Untitled (bed)
Stephanie Spray

Untitled (bed) is a nine-minute single shot of an ordinary occurrence, that of a child performing household chores—folding laundry and making the bed. While such a nonevent would hardly warrant a footnote in most ethnographies, in the greater schema of analysis and argumentation, this ethnographically inflected, looping video intently focuses on a child’s dutiful performance of an everyday task. By yoking itself to its subject in a visual dance, the video calls our attention to the physicality of the ethnographer/videographer, whose relationship to the subject, a Nepali boy, is unclear. The darkened domestic space envelops to initiate an experience that, at times, verges on claustrophobia, and from which details emerge more distinct and poignant—posters and newspapers on the walls, holes in the mosquito net, and the uneven earthen floor.
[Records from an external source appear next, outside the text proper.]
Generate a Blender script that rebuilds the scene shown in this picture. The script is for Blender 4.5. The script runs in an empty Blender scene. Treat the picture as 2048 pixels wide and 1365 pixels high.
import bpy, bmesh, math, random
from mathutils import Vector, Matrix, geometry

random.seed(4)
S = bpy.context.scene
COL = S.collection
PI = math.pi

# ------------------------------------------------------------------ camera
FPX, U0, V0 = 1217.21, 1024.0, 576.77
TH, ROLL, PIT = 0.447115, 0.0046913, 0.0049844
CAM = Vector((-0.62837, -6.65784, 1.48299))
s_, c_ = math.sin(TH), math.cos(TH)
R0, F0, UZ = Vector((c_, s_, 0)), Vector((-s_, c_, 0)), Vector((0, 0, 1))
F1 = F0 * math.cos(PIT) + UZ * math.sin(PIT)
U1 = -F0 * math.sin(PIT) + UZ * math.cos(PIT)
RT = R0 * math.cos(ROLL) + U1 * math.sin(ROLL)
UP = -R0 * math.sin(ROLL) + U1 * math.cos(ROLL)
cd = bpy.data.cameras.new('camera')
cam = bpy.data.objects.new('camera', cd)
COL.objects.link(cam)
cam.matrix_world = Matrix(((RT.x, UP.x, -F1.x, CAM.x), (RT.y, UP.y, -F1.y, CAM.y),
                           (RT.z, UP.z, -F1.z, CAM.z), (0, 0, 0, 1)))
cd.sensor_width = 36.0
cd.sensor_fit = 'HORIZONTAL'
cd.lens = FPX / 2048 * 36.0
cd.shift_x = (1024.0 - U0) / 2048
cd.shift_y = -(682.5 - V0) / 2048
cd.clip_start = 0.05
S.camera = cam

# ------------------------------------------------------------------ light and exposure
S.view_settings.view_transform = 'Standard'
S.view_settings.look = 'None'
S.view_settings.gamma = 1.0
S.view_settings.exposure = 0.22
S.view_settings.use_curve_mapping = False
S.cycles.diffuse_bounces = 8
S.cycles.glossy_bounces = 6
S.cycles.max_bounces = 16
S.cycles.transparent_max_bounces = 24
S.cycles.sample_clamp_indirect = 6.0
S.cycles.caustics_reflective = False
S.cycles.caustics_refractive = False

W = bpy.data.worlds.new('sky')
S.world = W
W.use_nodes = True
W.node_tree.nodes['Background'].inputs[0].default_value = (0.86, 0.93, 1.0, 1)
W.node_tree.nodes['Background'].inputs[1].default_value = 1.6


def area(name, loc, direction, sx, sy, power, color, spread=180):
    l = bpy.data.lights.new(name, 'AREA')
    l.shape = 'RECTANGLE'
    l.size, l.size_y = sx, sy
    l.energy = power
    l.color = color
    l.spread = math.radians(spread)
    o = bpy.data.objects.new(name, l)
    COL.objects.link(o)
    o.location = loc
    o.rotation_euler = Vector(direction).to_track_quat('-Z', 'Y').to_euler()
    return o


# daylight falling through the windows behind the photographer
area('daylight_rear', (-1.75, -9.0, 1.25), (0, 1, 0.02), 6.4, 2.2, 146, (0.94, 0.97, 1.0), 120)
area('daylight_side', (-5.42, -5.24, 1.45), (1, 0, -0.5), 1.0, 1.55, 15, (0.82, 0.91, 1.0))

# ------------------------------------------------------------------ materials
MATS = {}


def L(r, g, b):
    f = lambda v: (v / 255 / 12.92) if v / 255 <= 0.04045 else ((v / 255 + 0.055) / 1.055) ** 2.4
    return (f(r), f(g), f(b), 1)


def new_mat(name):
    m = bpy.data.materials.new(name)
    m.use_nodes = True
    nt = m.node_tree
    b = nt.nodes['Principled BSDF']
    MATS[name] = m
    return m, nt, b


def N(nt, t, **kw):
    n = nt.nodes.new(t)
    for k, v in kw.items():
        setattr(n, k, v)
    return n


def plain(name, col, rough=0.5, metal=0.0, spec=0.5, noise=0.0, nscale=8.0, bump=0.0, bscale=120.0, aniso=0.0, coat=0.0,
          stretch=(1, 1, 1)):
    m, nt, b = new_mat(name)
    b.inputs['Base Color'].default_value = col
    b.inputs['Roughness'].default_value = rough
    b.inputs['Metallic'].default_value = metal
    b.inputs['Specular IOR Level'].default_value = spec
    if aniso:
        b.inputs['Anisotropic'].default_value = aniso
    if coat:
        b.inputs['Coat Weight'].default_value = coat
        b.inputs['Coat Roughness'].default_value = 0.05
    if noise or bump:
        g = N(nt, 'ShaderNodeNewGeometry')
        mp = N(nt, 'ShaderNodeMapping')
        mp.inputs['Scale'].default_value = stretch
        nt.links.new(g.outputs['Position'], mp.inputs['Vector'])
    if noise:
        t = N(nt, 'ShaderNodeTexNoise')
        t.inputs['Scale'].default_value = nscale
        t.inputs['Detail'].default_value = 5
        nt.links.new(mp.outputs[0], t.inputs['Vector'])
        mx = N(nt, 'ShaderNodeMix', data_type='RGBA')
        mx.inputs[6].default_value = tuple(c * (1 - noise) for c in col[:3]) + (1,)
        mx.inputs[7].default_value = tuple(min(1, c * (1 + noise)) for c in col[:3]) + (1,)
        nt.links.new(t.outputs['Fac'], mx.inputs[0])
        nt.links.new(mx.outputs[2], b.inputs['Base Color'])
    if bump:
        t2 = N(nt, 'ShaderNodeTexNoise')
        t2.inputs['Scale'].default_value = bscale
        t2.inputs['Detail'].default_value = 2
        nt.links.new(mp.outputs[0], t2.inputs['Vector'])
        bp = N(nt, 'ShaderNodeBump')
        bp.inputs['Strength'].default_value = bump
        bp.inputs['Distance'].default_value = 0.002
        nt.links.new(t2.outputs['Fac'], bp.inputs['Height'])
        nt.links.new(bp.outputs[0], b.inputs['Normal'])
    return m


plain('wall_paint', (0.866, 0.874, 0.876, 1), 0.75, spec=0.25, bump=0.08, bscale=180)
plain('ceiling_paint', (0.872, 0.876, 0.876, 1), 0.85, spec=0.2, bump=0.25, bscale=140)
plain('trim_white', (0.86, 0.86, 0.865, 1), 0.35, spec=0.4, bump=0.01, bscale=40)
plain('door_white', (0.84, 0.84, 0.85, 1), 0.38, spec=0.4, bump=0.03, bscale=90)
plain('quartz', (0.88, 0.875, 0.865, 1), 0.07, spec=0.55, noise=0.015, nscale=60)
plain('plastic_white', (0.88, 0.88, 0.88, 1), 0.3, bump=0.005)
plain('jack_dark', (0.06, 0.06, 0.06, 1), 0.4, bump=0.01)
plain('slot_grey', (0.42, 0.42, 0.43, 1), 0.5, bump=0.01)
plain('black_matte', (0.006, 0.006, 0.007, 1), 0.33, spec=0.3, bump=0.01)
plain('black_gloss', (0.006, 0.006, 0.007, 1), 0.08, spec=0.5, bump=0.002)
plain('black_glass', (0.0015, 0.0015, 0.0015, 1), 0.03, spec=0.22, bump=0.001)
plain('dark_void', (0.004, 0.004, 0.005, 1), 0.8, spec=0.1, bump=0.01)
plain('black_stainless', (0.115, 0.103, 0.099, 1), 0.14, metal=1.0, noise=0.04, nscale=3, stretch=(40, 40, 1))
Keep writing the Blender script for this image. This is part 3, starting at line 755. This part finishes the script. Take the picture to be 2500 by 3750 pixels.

The “exotic” is conjugated with the mundane in the duration of the shot, which exhausts expectations for further character or narrative development.

An abbreviated version of this shot forms a scene in a feature-length nonfiction video, As Long as There’s Breath (2009), which depicts a Nepali family’s struggles for cohesion despite everyday travails and the absence of a beloved son. Extended and isolated from other scenes, Untitled (bed) upsets and interrogates a desire for further context or exposition. The subtitles provide the basic narrative thread, as well as an explanation for the boy’s activities, but little else is provided to elucidate an otherwise banal act. Instead, the camera lingers over the textures of fabric and the gestures of the boy, whose increasingly hurried work appears both exhaustive and exhausting. Undomesticated and standing alone, this single shot video challenges the viewer to seek meaning through an engagement with the senses, to then reflect and make sense of embodied knowledge.

 

The video was shot in Lekhnath, Nepal in 2008 and produced in the Sensory Ethnography Laboratory and Film Study Center at Harvard University. Original format DVCPRO–HD. Sound mix by Ernst Karel.

Biography

Stephanie Spray is a doctoral candidate in social anthropology at Harvard University, where she works in the Sensory Ethnography Laboratory and the Film Study Center producing nonfiction video. She received her B.A. in the study of world religions at Smith College (2001) and a master’s degree at Harvard Divinity School (2004). She has been engaged in various fieldwork-based projects in Nepal since 1999. In 2001, she was the recipient of a Fulbright-IIE grant, which she used to begin an ethnomusicological project with the Gaine, a caste of itinerant musicians. Two such musicians were the subjects of an ethnographic digital video, Kale and Kale (2007), now distributed by Documentary Educational Resources. She has also made two videos in Nepal focusing on the experiences of Gaine women, Monsoon-Reflections (2008) and As Long As There’s Breath (2009). She is currently engaged in the post-production of two new projects based in Nepal: a hybrid sound piece entitled Blue Sky, White River, and another feature-length video with a family in Lekhnath, Nepal.